Legislation and regulation purportedly motivate auditors to set higher levels of assurance (and thus audit quality). However, since auditors are required to produce on average a higher level of quality audit than the market requires, and arguably incur higher costs than the client is willing to pay, the question is who foots the bill for the higher cost: the auditor, the client, future shareholders, banks, society as a whole?

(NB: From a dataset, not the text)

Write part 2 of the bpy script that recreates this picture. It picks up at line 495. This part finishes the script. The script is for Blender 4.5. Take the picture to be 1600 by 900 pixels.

Read Jere’s insightful paper,. It is important to understand why under the current system there will always be tension between what the firms believe is an appropriate level of assurance versus what auditors are expected to deliver.
Authors
Professor Jere Francis is ranked among the top ten academics to publish in leading scientific journals in the field of accountancy research. He won two awards from the American Accounting Association (AAA) for his substantial contribution to auditing research. He was also named Outstanding Audit Educator in 2013 by the AAA. Professor Francis served on the editorial boards of several leading scientific journals, including Abacus, Accounting Organizations & Society, Accounting & Finance, Auditing: A Journal of Practice & Theory, Contemporary Accounting Research, Journal of Accounting & Economics, Review of Accounting Studies, and The Accounting Review. In addition to being of scientific import, his research has been of practical significance to accountants and regulatory authorities and he has presented his research to leading international accountancy firms, the American Institute of Certified Public Accountants, the World Bank and the Public Company Accounting Oversight Board in the United States. As FAR Research Chair, Professor Francis conducts scientific research on the quality of audits. He will also boost auditing education in the Netherlands with the help of several PhD students as part of this chair position.